I offered whiskey even though I can’t drink it myself. All the offerings seemed well received, especially the brownie. Apparently my sweet-tooth is hereditary.

This was the first time I’d tried to go directly from “work mode” into “ritual mode” and the transition could have gone more smoothly. I will give myself more time for meditation next time, as I never really settled into the ritual. Also, this particular ritual script, though I like it a lot, was difficult to say at first – lots of alliteration (which is why I like it) was a little tongue-twistery until I settled into the poetic pattern. I’ll definitely use the ritual outline again though, as I liked it a lot – especially the Norse flavor of the poetry.

I felt like opening the gates went particularly well, but I didn’t feel as well-connected to Frigga as I’d hoped in this particular rite. My ease with the CoOR was definitely more apparent though, as I moved through the various steps, easily anticipating what would come next.

One thing I did notice about this particular ritual template was that I spent a lot more time “setting up” than I did actually celebrating the particular reason for the High Day. In the future, I’ll put more into the “celebration” aspect, so that it will feel more balanced. I definitely feel less at home with the Norse celebrations, so I need to do more research into their associations with High Days (or just do standard Neo Pagan celebrations, which I’m much more comfortable with, and give them a Norse flavor).

All the offerings, once made into their various bowls, were spread in my gardens as part of the blessing of the coming spring. My lime tree is in full bloom, so hopefully we’ll have a bumper crop of limes this coming year.

I drew runes for the first time in a long time for this ritual, since I was honoring Frigga, and it seemed appropriate. I received the following when I asked for the blessing:

  • Uruz – Aurochs: strength, dross
  • Nauthiz – Need/Necessity: oppression, lessons learned
  • Inguz – Ing: fertility, ancestors

I’ll admit to being really unfamiliar with this particular divination tool, so the “textbook” keyword meanings don’t mean much yet. I’ve had to do some researching to find deeper meanings, both in the rune poems and in other sources. From the Anglo-Saxon rune poem, I found the following:

Ur
The aurochs is proud and has great horns;
it is a very savage beast and fights with its horns;
a great ranger of the moors, it is a creature of mettle.
Nyd
Trouble is oppressive to the heart;
yet often it proves a source of help and salvation
to the children of men, to everyone who heeds it betimes.
Ing
Ing was first seen by men among the East-Danes,
till, followed by his chariot,
he departed eastwards over the waves.
So the Heardingas named the hero.

I found that just going to the Rune Poems helped a lot with finding a bigger meaning.
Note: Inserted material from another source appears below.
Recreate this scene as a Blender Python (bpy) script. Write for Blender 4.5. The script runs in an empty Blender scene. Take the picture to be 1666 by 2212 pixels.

From this, I get the following impression of the omen.

You will be given strength as you need it to overcome the coming troubles and trials, but that trouble will lead you toward fertility and peace.

This is, honestly, pretty similar to other omens I’ve been drawing on this Dedicant Path – that things are going to be rough at first, but that I just need to stick with it, and I’ll be glad for having made it through. I’m taking the similar omen to mean I’m not done with the troublesome part yet, which seems about right, as I’m still feeling a lot like I’m in the “action” part of “belief follows action”. Still, I am further along than I was, and I know this will take time.

This message is applicable to my personal life right now as well, which I can’t really discuss here.

It’s also a little trite, to be honest. It’s one of those divination messages that could apply to anyone at any time, and maybe that’s because I asked a very generic “What blessings do you give in return” question. As a blessing, it’s somewhat of a positive one, or at least has a positive outcome.

Either that or I’m totally barking up the wrong tree – a possibility that I’m not leaving behind, as almost every divination I’ve done (or had done) regarding ADF has said something about being troublesome and difficult but with a good outcome. We’ll see how the rest of this year goes.